Krummdolche Hohe sechs Prozent beträgt die Kindersterblichkeit, und dennoch hat sich die Bevölkerung seit 1970 mehr als verdoppelt - bei jährlichen Wachstumsraten von derzeit 3,2 Prozent ist bis 2015 mit 33 Millionen Einwohnern zu rechnen. Über die Hälfte der 23 Millionen ist heute jünger als 15, und die usbekische Durchschnittsfamilie habe neun Kinder, wie Ahmed, der wohlbeleibte Herr des Samovars vor der Freitagsmoschee in Buchara, stolz erklärt; an Kriegern für die gute Sache besteht kein Mangel.

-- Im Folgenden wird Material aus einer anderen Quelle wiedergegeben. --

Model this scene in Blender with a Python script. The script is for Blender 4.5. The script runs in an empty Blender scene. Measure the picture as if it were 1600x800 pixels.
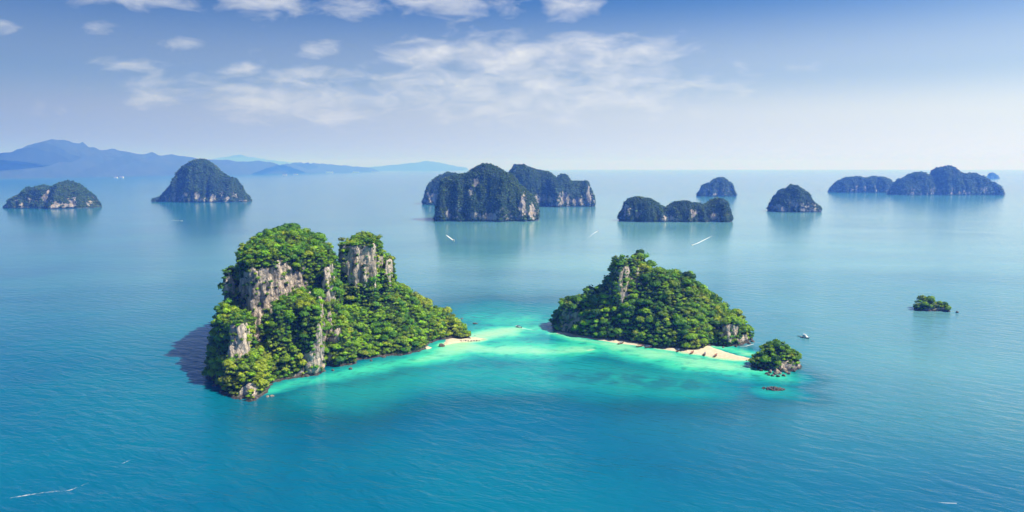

Wer Usbekistan meint, denkt an Marco Polo und Seidenstraße, träumt von Samarkand und Buchara, den mittelalterlichen Märchenstädten aus Tausendundeine Nacht. Doch der Weg dorthin ist beschwerlich, ist doch ohne Genehmigung der Polizeiwache am Zentralbusbahnhof Taschkent nicht einmal ein Ticketkauf möglich. "Dollar yes?" wollen geschniegelte Uniformträger wissen und blättern den Inhalt verborgener Geldgürtel genüßlich auf die Holztische schummriger Kämmerchen.

Dunkle Plüsch-Vorhänge im Ikarus-Bus nach Samarkand. Nur langsam werden die militärischen Checkpoints seltener, wo dumpfe Schwarzenegger-Verschnitte mit Spiegelbrillen und Schaftstiefeln nach regimefeindlichen Elementen Ausschau halten. Erste verstohlene Blicke hinaus auf die flimmernden Baumwollfelder, das weiße Gold Usbekistans, wo ganze Lkw-Ladungen gebückter Pflückerinnen bunte Farbtupfen in das staubige Grün bringen. Blitzblaue Beiwagenmaschinen holpern über sandige Feldwege. Schnupftabak macht die Runde, und die schweigende Beklommenheit der Metropole fällt sichtlich ab von den zerfurchten Gesichtern hinter den schmutzig-weißen Plastiklehnen, an denen Krummdolche baumeln.

BMW-Teppiche Sechs Stunden bis Samarkand. Weitere vier Stunden bis Buchara. Der lange Weg zurück in die Vergangenheit ist gepflastert mit plakatgroßen Propaganda-Parolen für ein neues Usbekistan und rostigen Kolchosen-Relikten einer alten Zeit, der nur wenige nachtrauern. Hunderte mittelalterliche Koranschulen. Blaugeflieste Minarette. Lehmige Moscheen. Das Bibi-Khanym-Mausoleum, ein usbekisches Taj Mahal. Im Schatten der Arkaden sitzen Teppichhändler, die neben traditionellen Motiven längst auch BMW-Logos knüpfen. Bärtige Alte hocken gemütlich auf enormen Rosinensäcken, kauen zähen Schaschlik und nippen am unvermeidlichen Tee im Plastikbecher. Die braunen Kuppeln der Hamams, der öffentlichen Bäder, werfen lange Schatten im fahlen Licht der untergehenden Sonne. Der Muezzin ruft wieder vom Kalan-Minarett zum Gebet wie seit 850 Jahren - was sind schon 120 Jahre russische Besatzung, davon die letzten 70 unter dem Joch des Kommunismus?

Die Gerüche des Orients liegen über Samarkand, das seinen mittelalterlichen Nationalhelden Timur jetzt wieder verehren darf und Lenin vergessen muß. Die monumentale Verleihung des Timur-Ordens an Potentat Karimov zeigt die neuen alten Prioritäten der Post-Sowjet-Ära. Ein bißchen Islam darf sein, nicht mehr. Die Brot-und-Wodka-Politik des Präsidenten steht vor der Nagelprobe, Usbekistan an der Kippe. Orientalische Despoten mit kommunistischer Vergangenheit mögen keinen Gottesstaat. Und die nächsten Bomben kommen so sicher wie das Freitagsgebet. Inschallah.